My wife was a bit taken aback when I complained that after 24 hours of non-stop news of Michael Jackson's death it was time to move on. "You've got to be kidding. It's Michael JACKSON," she said. "He was a legend, he will be remembered as one of the most talented performers ever."
That's true. So why didn't his death have as big an impact on me as it did on everyone else? I stopped to think, when was the last time I've ever been shocked to tears, to feelings of deep sadness and extraordinary loss by the death of a singer or actor or athlete or the breakup of a group?
Never. Maybe the closest I've come to something like that was when the Brooklyn Dodgers moved to Los Angeles in 1958, but I was a young kid then and that was when I finally learned that baseball is a business, not a game.
But just when I was beginning to think I was a freak or something, my son called and said, "Don't know about you, Dad, but I'm tired of all the news about Michael Jackson."
What saddens me most about Michael Jackson's death was that for all his talent and fame and personal wealth, he was never very happy. Hilzoy at Obsidian Wings posted a clip from Wikipedia about how badly Micheal was abused as a child.

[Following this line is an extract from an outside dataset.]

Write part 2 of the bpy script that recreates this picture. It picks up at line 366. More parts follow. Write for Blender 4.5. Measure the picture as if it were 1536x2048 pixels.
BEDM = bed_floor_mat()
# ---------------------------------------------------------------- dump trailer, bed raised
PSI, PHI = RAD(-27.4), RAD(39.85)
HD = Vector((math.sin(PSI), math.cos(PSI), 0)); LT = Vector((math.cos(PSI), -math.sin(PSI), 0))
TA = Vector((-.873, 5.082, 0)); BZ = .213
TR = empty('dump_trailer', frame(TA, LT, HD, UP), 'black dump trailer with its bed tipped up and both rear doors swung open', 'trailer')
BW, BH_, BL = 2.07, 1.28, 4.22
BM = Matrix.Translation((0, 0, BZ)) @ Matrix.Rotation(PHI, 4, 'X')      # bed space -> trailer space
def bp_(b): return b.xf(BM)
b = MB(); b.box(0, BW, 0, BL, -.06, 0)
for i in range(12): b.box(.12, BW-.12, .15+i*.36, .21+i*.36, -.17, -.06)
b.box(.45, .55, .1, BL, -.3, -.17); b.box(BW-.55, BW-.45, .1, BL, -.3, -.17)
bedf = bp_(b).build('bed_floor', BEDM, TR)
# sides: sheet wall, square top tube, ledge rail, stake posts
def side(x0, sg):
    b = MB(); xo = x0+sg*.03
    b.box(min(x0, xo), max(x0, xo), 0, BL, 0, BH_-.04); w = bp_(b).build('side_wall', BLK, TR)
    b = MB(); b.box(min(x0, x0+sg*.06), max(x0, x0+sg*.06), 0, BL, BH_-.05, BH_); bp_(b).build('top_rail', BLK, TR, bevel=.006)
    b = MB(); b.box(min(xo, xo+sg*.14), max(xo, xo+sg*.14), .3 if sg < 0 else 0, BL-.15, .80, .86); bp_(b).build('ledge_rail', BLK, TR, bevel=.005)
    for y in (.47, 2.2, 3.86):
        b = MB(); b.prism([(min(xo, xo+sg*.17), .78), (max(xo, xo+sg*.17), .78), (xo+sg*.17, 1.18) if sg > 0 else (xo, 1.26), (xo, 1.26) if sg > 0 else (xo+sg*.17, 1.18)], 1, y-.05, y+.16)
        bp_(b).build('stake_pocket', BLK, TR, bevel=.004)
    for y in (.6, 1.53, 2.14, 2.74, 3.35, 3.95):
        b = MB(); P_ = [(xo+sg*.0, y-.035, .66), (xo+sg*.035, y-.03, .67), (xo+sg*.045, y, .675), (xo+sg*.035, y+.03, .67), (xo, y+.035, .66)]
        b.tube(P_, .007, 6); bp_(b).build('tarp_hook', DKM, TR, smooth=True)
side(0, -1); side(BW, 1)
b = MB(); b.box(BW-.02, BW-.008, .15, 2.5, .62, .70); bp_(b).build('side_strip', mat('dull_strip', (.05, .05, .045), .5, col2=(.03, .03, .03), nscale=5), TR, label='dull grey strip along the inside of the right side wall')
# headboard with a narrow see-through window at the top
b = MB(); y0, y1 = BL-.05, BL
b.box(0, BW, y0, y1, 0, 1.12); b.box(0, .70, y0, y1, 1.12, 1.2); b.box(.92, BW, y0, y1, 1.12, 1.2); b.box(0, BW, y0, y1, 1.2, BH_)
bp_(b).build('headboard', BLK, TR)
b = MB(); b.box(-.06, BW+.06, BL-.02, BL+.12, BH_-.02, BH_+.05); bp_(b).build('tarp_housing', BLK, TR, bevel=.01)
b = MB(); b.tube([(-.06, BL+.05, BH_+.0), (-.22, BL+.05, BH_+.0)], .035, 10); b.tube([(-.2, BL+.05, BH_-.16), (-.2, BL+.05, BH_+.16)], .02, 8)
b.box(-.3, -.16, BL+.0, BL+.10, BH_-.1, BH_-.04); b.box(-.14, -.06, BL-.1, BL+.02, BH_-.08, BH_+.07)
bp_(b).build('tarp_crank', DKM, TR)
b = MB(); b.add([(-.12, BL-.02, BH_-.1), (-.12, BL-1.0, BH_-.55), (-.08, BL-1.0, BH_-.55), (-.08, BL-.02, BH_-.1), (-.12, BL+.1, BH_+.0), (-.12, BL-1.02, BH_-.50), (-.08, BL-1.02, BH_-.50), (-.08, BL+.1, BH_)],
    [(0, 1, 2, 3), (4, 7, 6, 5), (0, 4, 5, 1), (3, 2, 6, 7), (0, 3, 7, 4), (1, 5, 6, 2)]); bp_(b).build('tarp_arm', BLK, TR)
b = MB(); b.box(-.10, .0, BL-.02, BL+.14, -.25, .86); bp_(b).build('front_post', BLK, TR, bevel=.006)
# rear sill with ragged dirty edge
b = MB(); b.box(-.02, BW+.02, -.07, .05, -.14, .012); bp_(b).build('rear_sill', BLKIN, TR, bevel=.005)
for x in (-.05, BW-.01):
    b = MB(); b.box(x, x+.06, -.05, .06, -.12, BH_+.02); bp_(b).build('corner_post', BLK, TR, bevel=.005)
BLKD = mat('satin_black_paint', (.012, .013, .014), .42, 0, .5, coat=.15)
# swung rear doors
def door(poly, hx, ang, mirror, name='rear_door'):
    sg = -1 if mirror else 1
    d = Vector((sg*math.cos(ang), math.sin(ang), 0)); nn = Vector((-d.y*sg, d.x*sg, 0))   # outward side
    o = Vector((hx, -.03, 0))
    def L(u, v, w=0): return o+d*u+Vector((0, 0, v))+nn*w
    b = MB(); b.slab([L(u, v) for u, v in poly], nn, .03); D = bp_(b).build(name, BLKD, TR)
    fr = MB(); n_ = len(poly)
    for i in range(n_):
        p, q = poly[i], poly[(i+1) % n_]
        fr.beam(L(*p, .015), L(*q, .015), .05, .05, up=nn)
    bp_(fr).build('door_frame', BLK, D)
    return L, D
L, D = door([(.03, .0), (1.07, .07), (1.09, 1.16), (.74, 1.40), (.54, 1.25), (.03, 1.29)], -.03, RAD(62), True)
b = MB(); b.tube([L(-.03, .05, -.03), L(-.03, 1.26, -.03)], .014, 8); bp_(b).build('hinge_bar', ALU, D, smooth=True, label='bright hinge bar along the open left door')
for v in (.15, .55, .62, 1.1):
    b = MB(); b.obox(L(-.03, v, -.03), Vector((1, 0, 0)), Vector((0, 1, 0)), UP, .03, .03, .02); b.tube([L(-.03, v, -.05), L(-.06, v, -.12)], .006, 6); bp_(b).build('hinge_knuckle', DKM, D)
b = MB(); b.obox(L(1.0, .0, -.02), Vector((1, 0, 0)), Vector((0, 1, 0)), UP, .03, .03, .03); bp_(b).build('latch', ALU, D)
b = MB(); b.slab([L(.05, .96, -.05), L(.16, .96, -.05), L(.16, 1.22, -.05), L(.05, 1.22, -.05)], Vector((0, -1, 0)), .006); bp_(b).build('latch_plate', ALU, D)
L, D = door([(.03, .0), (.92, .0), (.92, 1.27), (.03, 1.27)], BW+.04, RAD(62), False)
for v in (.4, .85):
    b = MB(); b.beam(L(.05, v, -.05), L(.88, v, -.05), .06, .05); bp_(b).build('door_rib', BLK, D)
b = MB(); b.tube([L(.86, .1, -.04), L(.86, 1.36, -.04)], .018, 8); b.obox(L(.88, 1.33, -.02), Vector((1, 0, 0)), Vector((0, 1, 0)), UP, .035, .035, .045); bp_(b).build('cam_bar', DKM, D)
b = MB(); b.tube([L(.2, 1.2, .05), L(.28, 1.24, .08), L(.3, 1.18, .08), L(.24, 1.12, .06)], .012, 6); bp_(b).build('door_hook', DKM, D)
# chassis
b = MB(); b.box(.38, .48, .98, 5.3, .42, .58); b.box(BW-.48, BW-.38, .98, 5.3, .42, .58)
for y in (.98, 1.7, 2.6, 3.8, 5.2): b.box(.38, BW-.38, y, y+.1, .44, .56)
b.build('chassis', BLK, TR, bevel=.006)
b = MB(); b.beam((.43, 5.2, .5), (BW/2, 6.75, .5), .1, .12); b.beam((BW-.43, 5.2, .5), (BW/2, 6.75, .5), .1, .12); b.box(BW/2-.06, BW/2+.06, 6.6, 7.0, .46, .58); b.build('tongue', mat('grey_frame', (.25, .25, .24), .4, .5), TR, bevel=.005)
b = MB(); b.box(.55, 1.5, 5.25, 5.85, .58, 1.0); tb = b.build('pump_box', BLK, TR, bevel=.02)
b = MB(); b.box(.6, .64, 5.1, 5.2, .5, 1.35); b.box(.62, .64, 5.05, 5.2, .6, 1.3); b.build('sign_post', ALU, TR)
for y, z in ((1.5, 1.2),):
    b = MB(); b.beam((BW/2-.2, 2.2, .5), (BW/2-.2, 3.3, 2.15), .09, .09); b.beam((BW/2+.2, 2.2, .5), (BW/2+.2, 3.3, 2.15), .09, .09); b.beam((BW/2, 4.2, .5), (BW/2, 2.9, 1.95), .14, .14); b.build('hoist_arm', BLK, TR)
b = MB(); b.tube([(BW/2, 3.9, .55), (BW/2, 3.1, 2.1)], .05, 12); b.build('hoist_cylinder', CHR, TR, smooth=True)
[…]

It was so bad that Jackson claimed there were times when the sight of his father would make him nauseous.
The irony is that some of that abuse probably made Michael a better performer at a very young age. Would he have become the star he became if his father hadn't been so brutal? The better question is, would Micheal have had a longer, happier life if his father had been more encouraging and less of a tyrant, even if he never became a star? Certainly, if Michael never became a star we would have never known his sweet voice, his blockbuster songs and stunning videos.
But to be honest, I think most of us would happily give up the great things Michael Jackson gave us in return for a loving, supportive father and a happier childhood - and hopefully adulthood - for Michael.
--Trakker

nice thoughts but I don't think he'd have traded it back.
http://themichaeljacksonmemorialsite.com
Posted by: smooth criminal | June 27, 2009 at 02:55 AM
...I don't think he'd have traded it back.
You are probably right. I think I project my feelings onto others. I know for a fact that I would be miserable if I was famous, and even more miserable if I had been abused as a child.
Michael raised a lot of money for charities, and gave a lot of his own money too. I'm sure he got a lot of pleasure out of that, but I think it was painfully obvious that for the last 10 years or so Jackson was in psychological pain.
Posted by: Trakker | June 27, 2009 at 12:07 PM
...and now Michael's abusive father and enabler mother are trying to get custody of his children.